If the error in the measurement of momentum is 20 % , then the error in the calculation of kinetic energy is (assume the error in measurement of m as zero)

To solve the problem step by step, we will analyze the relationship between momentum and kinetic energy, and how errors propagate through these calculations. ### Step 1: Understand the relationship between momentum and kinetic energy. The momentum \( p \) of an object is given by the formula: \[ p = mv \] where \( m \) is the mass and \( v \) is the velocity of the object. The kinetic energy \( K \) is given by: \[ K = \frac{1}{2} mv^2 \] ### Step 2: Express kinetic energy in terms of momentum. We can express kinetic energy in terms of momentum. Squaring the momentum gives: \[ p^2 = (mv)^2 = m^2v^2 \] From the kinetic energy formula, we can express \( K \) as: \[ K = \frac{p^2}{2m} \] ### Step 3: Determine the relative error in kinetic energy.

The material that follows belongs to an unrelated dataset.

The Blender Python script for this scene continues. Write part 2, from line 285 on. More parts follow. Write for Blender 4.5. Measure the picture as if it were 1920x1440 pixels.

To find the error in kinetic energy, we need to consider how the error in momentum affects kinetic energy. The relative error in kinetic energy \( \frac{\Delta K}{K} \) can be derived from the formula for \( K \): \[ \frac{\Delta K}{K} = \frac{\Delta (p^2)}{p^2} + \frac{\Delta m}{m} \] Since we are assuming the error in mass \( m \) is zero (\( \Delta m = 0 \)), the equation simplifies to: \[ \frac{\Delta K}{K} = \frac{\Delta (p^2)}{p^2} \] ### Step 4: Apply the error propagation rule. For a quantity raised to a power, the relative error is multiplied by that power: \[ \frac{\Delta (p^2)}{p^2} = 2 \frac{\Delta p}{p} \] Thus, we have: \[ \frac{\Delta K}{K} = 2 \frac{\Delta p}{p} \] ### Step 5: Substitute the given error in momentum. We are given that the error in the measurement of momentum is 20%. Thus: \[ \frac{\Delta p}{p} = \frac{20}{100} = 0.2 \] Substituting this into our equation gives: \[ \frac{\Delta K}{K} = 2 \times 0.2 = 0.4 \] ### Step 6: Convert the relative error to percentage. To convert the relative error into a percentage, we multiply by 100: \[ \text{Percentage error in } K = 0.4 \times 100 = 40\% \] ### Conclusion The error in the calculation of kinetic energy is **40%**.